> _Aim of the exercise_
Repeat every line below exactly as it reads.

> _Source material_
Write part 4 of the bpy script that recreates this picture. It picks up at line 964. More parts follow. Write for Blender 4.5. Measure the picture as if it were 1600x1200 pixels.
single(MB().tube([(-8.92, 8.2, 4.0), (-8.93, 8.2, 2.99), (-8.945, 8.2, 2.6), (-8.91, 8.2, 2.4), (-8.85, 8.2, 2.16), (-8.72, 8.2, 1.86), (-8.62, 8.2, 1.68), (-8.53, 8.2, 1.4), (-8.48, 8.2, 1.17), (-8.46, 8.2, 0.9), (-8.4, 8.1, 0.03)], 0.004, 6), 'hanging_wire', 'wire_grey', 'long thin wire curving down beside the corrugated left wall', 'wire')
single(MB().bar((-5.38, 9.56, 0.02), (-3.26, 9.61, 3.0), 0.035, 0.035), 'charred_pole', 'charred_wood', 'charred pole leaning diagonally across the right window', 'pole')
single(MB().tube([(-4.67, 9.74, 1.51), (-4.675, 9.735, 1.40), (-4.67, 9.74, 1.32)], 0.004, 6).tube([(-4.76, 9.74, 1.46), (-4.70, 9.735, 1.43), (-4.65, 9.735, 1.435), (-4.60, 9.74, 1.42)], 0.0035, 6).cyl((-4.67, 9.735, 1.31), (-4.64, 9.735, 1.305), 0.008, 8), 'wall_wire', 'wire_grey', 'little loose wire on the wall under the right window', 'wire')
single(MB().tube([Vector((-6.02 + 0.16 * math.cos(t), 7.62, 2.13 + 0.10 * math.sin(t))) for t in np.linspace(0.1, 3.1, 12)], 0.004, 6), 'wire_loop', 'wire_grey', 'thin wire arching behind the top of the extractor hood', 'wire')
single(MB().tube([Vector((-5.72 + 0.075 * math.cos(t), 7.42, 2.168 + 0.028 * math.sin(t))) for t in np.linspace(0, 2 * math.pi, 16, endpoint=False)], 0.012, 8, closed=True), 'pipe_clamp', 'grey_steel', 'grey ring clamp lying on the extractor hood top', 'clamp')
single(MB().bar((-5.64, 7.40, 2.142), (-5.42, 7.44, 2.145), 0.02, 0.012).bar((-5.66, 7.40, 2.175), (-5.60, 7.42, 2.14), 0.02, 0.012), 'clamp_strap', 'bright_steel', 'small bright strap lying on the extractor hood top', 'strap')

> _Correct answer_
Write part 4 of the bpy script that recreates this picture. It picks up at line 964. More parts follow. Write for Blender 4.5. Measure the picture as if it were 1600x1200 pixels.
single(MB().tube([(-8.92, 8.2, 4.0), (-8.93, 8.2, 2.99), (-8.945, 8.2, 2.6), (-8.91, 8.2, 2.4), (-8.85, 8.2, 2.16), (-8.72, 8.2, 1.86), (-8.62, 8.2, 1.68), (-8.53, 8.2, 1.4), (-8.48, 8.2, 1.17), (-8.46, 8.2, 0.9), (-8.4, 8.1, 0.03)], 0.004, 6), 'hanging_wire', 'wire_grey', 'long thin wire curving down beside the corrugated left wall', 'wire')
single(MB().bar((-5.38, 9.56, 0.02), (-3.26, 9.61, 3.0), 0.035, 0.035), 'charred_pole', 'charred_wood', 'charred pole leaning diagonally across the right window', 'pole')
single(MB().tube([(-4.67, 9.74, 1.51), (-4.675, 9.735, 1.40), (-4.67, 9.74, 1.32)], 0.004, 6).tube([(-4.76, 9.74, 1.46), (-4.70, 9.735, 1.43), (-4.65, 9.735, 1.435), (-4.60, 9.74, 1.42)], 0.0035, 6).cyl((-4.67, 9.735, 1.31), (-4.64, 9.735, 1.305), 0.008, 8), 'wall_wire', 'wire_grey', 'little loose wire on the wall under the right window', 'wire')
single(MB().tube([Vector((-6.02 + 0.16 * math.cos(t), 7.62, 2.13 + 0.10 * math.sin(t))) for t in np.linspace(0.1, 3.1, 12)], 0.004, 6), 'wire_loop', 'wire_grey', 'thin wire arching behind the top of the extractor hood', 'wire')
single(MB().tube([Vector((-5.72 + 0.075 * math.cos(t), 7.42, 2.168 + 0.028 * math.sin(t))) for t in np.linspace(0, 2 * math.pi, 16, endpoint=False)], 0.012, 8, closed=True), 'pipe_clamp', 'grey_steel', 'grey ring clamp lying on the extractor hood top', 'clamp')
single(MB().bar((-5.64, 7.40, 2.142), (-5.42, 7.44, 2.145), 0.02, 0.012).bar((-5.66, 7.40, 2.175), (-5.60, 7.42, 2.14), 0.02, 0.012), 'clamp_strap', 'bright_steel', 'small bright strap lying on the extractor hood top', 'strap')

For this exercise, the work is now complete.